* PROBLEM TO SOLVE: Return all of the lines below exactly as they are.

* SUPPLIED MATERIAL:
· · · ·

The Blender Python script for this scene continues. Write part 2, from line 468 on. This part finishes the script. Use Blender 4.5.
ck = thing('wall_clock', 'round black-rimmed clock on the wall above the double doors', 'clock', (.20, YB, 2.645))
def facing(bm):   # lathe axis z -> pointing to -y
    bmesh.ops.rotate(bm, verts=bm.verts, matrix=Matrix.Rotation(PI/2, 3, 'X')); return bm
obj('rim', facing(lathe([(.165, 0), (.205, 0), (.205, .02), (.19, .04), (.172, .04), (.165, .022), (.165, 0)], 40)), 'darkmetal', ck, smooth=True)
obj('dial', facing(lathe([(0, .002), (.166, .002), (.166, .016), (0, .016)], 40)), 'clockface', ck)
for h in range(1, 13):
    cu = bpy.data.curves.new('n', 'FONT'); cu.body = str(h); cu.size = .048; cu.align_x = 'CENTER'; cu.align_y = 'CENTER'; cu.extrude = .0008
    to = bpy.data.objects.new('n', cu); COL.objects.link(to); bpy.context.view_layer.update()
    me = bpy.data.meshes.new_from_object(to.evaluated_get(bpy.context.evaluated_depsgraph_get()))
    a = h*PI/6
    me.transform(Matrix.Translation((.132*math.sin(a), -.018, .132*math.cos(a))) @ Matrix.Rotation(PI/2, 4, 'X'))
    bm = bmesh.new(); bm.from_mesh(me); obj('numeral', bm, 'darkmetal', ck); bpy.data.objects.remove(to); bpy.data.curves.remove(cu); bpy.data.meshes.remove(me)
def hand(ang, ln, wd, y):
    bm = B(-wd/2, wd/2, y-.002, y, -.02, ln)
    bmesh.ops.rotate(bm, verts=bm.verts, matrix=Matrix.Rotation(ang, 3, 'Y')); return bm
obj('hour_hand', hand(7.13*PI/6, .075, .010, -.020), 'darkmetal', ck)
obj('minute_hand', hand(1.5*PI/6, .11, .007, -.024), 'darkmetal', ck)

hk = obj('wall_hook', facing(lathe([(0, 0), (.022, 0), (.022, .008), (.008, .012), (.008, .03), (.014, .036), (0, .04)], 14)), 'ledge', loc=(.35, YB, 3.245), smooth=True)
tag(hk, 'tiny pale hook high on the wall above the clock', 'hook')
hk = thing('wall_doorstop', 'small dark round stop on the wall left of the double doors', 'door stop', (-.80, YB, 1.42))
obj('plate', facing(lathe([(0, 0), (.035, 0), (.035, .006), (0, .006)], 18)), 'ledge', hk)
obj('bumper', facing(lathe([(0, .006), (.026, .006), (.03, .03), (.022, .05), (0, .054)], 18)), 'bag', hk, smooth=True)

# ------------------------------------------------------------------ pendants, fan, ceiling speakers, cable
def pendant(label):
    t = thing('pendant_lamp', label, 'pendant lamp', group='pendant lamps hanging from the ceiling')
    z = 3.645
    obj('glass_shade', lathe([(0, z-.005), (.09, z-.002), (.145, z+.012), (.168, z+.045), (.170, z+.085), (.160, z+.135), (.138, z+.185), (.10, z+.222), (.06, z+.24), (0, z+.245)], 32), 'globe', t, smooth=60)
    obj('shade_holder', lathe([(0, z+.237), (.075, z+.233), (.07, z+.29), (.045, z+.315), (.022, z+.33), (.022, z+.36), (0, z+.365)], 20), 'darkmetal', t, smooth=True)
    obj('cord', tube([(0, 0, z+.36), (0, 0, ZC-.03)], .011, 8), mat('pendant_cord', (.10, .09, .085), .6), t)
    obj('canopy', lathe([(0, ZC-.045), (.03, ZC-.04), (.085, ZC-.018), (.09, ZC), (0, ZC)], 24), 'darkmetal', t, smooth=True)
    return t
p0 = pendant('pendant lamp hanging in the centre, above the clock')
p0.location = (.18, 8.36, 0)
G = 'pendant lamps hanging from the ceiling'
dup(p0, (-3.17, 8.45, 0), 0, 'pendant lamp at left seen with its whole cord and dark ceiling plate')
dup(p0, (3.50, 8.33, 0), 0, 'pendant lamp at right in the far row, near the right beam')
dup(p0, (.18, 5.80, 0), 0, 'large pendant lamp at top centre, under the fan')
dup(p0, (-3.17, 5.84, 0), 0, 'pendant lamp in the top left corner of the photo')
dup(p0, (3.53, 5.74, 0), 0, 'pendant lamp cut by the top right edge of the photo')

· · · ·

* FULL ANSWER:
The Blender Python script for this scene continues. Write part 2, from line 468 on. This part finishes the script. Use Blender 4.5.
ck = thing('wall_clock', 'round black-rimmed clock on the wall above the double doors', 'clock', (.20, YB, 2.645))
def facing(bm):   # lathe axis z -> pointing to -y
    bmesh.ops.rotate(bm, verts=bm.verts, matrix=Matrix.Rotation(PI/2, 3, 'X')); return bm
obj('rim', facing(lathe([(.165, 0), (.205, 0), (.205, .02), (.19, .04), (.172, .04), (.165, .022), (.165, 0)], 40)), 'darkmetal', ck, smooth=True)
obj('dial', facing(lathe([(0, .002), (.166, .002), (.166, .016), (0, .016)], 40)), 'clockface', ck)
for h in range(1, 13):
    cu = bpy.data.curves.new('n', 'FONT'); cu.body = str(h); cu.size = .048; cu.align_x = 'CENTER'; cu.align_y = 'CENTER'; cu.extrude = .0008
    to = bpy.data.objects.new('n', cu); COL.objects.link(to); bpy.context.view_layer.update()
    me = bpy.data.meshes.new_from_object(to.evaluated_get(bpy.context.evaluated_depsgraph_get()))
    a = h*PI/6
    me.transform(Matrix.Translation((.132*math.sin(a), -.018, .132*math.cos(a))) @ Matrix.Rotation(PI/2, 4, 'X'))
    bm = bmesh.new(); bm.from_mesh(me); obj('numeral', bm, 'darkmetal', ck); bpy.data.objects.remove(to); bpy.data.curves.remove(cu); bpy.data.meshes.remove(me)
def hand(ang, ln, wd, y):
    bm = B(-wd/2, wd/2, y-.002, y, -.02, ln)
    bmesh.ops.rotate(bm, verts=bm.verts, matrix=Matrix.Rotation(ang, 3, 'Y')); return bm
obj('hour_hand', hand(7.13*PI/6, .075, .010, -.020), 'darkmetal', ck)
obj('minute_hand', hand(1.5*PI/6, .11, .007, -.024), 'darkmetal', ck)

hk = obj('wall_hook', facing(lathe([(0, 0), (.022, 0), (.022, .008), (.008, .012), (.008, .03), (.014, .036), (0, .04)], 14)), 'ledge', loc=(.35, YB, 3.245), smooth=True)
tag(hk, 'tiny pale hook high on the wall above the clock', 'hook')
hk = thing('wall_doorstop', 'small dark round stop on the wall left of the double doors', 'door stop', (-.80, YB, 1.42))
obj('plate', facing(lathe([(0, 0), (.035, 0), (.035, .006), (0, .006)], 18)), 'ledge', hk)
obj('bumper', facing(lathe([(0, .006), (.026, .006), (.03, .03), (.022, .05), (0, .054)], 18)), 'bag', hk, smooth=True)

# ------------------------------------------------------------------ pendants, fan, ceiling speakers, cable
def pendant(label):
    t = thing('pendant_lamp', label, 'pendant lamp', group='pendant lamps hanging from the ceiling')
    z = 3.645
    obj('glass_shade', lathe([(0, z-.005), (.09, z-.002), (.145, z+.012), (.168, z+.045), (.170, z+.085), (.160, z+.135), (.138, z+.185), (.10, z+.222), (.06, z+.24), (0, z+.245)], 32), 'globe', t, smooth=60)
    obj('shade_holder', lathe([(0, z+.237), (.075, z+.233), (.07, z+.29), (.045, z+.315), (.022, z+.33), (.022, z+.36), (0, z+.365)], 20), 'darkmetal', t, smooth=True)
    obj('cord', tube([(0, 0, z+.36), (0, 0, ZC-.03)], .011, 8), mat('pendant_cord', (.10, .09, .085), .6), t)
    obj('canopy', lathe([(0, ZC-.045), (.03, ZC-.04), (.085, ZC-.018), (.09, ZC), (0, ZC)], 24), 'darkmetal', t, smooth=True)
    return t
p0 = pendant('pendant lamp hanging in the centre, above the clock')
p0.location = (.18, 8.36, 0)
G = 'pendant lamps hanging from the ceiling'
dup(p0, (-3.17, 8.45, 0), 0, 'pendant lamp at left seen with its whole cord and dark ceiling plate')
dup(p0, (3.50, 8.33, 0), 0, 'pendant lamp at right in the far row, near the right beam')
dup(p0, (.18, 5.80, 0), 0, 'large pendant lamp at top centre, under the fan')
dup(p0, (-3.17, 5.84, 0), 0, 'pendant lamp in the top left corner of the photo')
dup(p0, (3.53, 5.74, 0), 0, 'pendant lamp cut by the top right edge of the photo')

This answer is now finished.